As co-editors, how do you collaborate?
We collaborate on almost everything and luckily we pretty much agree on most things! It is clear to us what we want motor to be and we both respect one another's opinions and skills. Isabelle has a background in publishing having worked as editorial and research assistant for Atelier Éditions and also at OK-RM/InOtherWords where she managed and oversaw editorial, production and distribution processes etc.
Hannah offers a different perspective having worked in art galleries for several years, thus has experience in artist liaison, production and project management, etc.
We also work with Audrey Solomon as our designer (above left) who brings an amazing wealth of experience in publishing art books and magazines. She is in Munich so we work remotely with her.
You’ve conceived Motor as a trilogy—explain this limited-run idea.

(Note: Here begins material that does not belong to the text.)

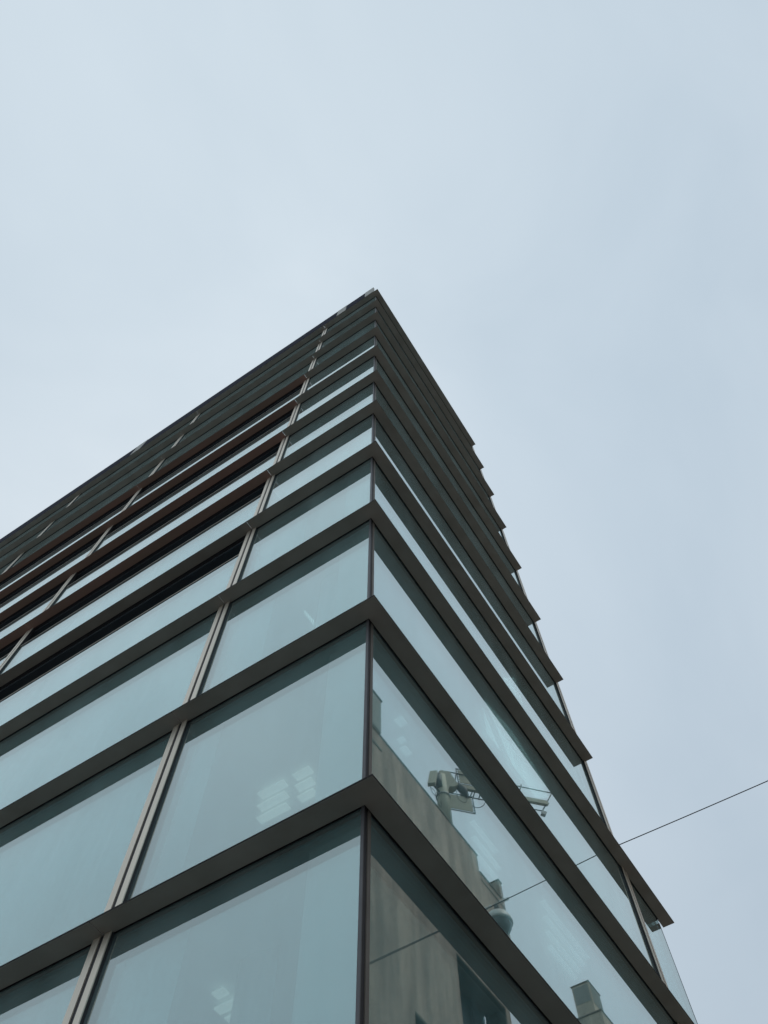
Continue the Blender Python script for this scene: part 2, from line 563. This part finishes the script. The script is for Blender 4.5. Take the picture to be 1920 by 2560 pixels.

We wanted something concise and yet open. These themes encourage us to be more specific and ambitious in our commissioning. They are broad and permit a real diversity of responses and approaches but maintain a feeling of curation - rather than something that spills out and goes on and on.
We also wanted the magazine to be a limited and collectable item. We are sure there will be further projects—we’d like Motor to be expanded within the realms of publishing and programming—but that’s it for the magazine in its current form.
How often do you dance?
Of course we do love to dance, but we aren’t professional dancers—we think being a dancer definitely isn’t a prerequisite for an interest in dance, that’s why we wanted motor to explore movement practice in an expanded sense; from cruising, to paparazzi shots of Brittany Murphy outside a ballet class.
But recently In Baden-Baden we attended a workshop with choreographer Pat Catterson, one of the custodians of Yvonne Rainer’s dances, where she taught us Rainer’s iconic Trio A. Usually we just dance at parties or in our bedrooms!
What are you most looking forward to this coming week?
We’ve just posted motor to our first few European stockists (Punch, Bucharest; Reading Room, Milan) so looking forward to the magazines arriving there and hearing how they go down. We also have a review coming out this week on Spike online.
Finally, we have a very exciting interview at the end of the week with a contributor for issue two… keep your eyes peeled!